Another stumbling block for women in comedy is that their points of view are often seen as one undifferentiated whole. There is no need to have too many women, the thinking goes; they are all saying the same thing anyway. But if there’s anything that Kahaney’s “JAP” proves, it is that women in comedy offer an array of voices and styles, from Carroll’s demure sensibility to the bawdier brand practiced by Barth and Rivers. If anything, what women will complain about is that promoters to studio executives limit what women can and cannot do onstage. Women will be actively discouraged from doing “dating and relationship material” or from “being too aggressive” — and this is on a stage that’s already been littered with sexist bravado. Kahaney is excited to perform “JAP” in theaters, she said, in part because it will be refreshing “not to follow some guy doing anal sex jokes for me to then discuss raising my teenage daughter.”

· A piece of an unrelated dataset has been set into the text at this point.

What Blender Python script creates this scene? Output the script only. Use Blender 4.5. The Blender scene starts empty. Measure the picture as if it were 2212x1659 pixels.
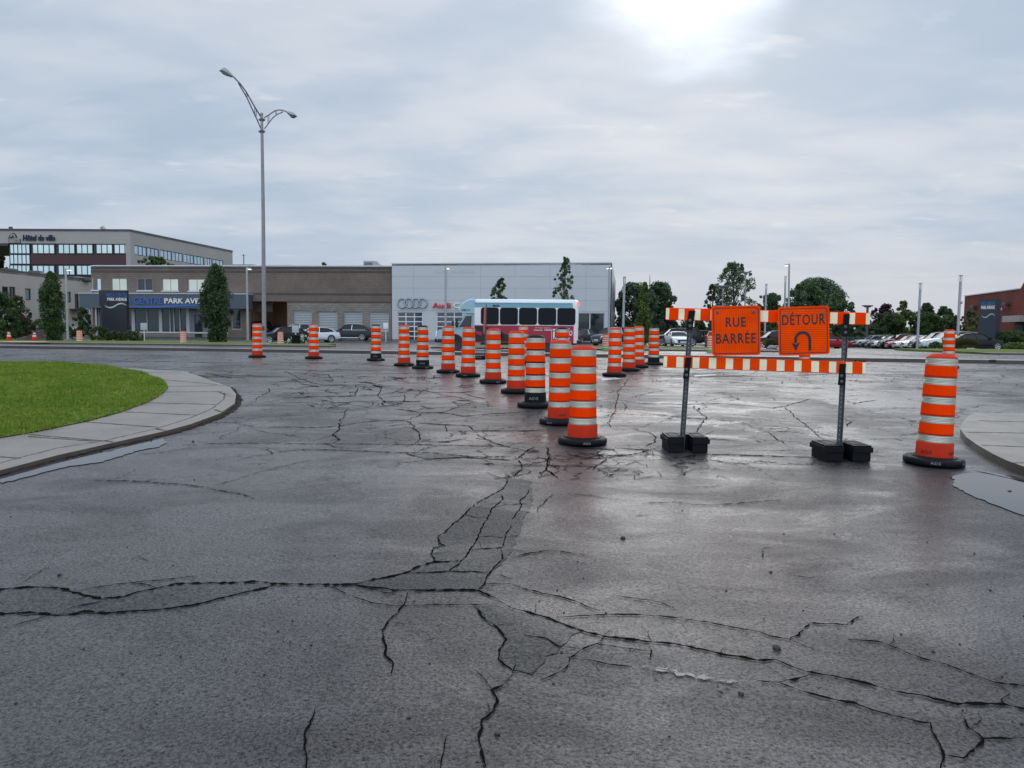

But despite many brutal challenges, female Jewish comedians are getting their doors knocked on, both to reinvigorate stereotypical characters and to build fresh, original ones. Hollywood still does not entirely know how best to use smart, funny women. This is, in large measure, why Kahaney went out and made a show of her own. Kahaney argues that while men can get away with being mediocre, women cannot. And as female comics grow in number, there are ways they can make the business easier for future generations, namely by reaching out to one another and to younger comedians, as well as producing their own work.

“JAP” does just that. The show features several sharp female comedians, each unique in her viewpoint. In “JAP,” Bergreen deadpans, “I love Starbucks but they don’t have a slogan so I wrote them one: It’s really expensive, and there is a long line.” Grodin quips, “If you go by spam as a reflection of what’s going on in this country, there is nothing but men with small penises trying to refinance their mortgages.” And Perlman jests, “I love dating Israeli men because they are so subtle.”

“JAP” may not give the definitive answers to what Jewish humor is or what female humor is, but the show offers a resounding “Yes” to the question of whether women can be funny. They are hilarious, and not simply in relation to men but all on their own. As Wendy Leibman, one of the most successful female comedians today, adroitly sums it up: “People subconsciously assume a male comedian is funny… but a female comedian isn’t…. If she proves them wrong, they laugh more… they’re also laughing at themselves for assuming wrong… it’s even more satisfying to see a funny woman.”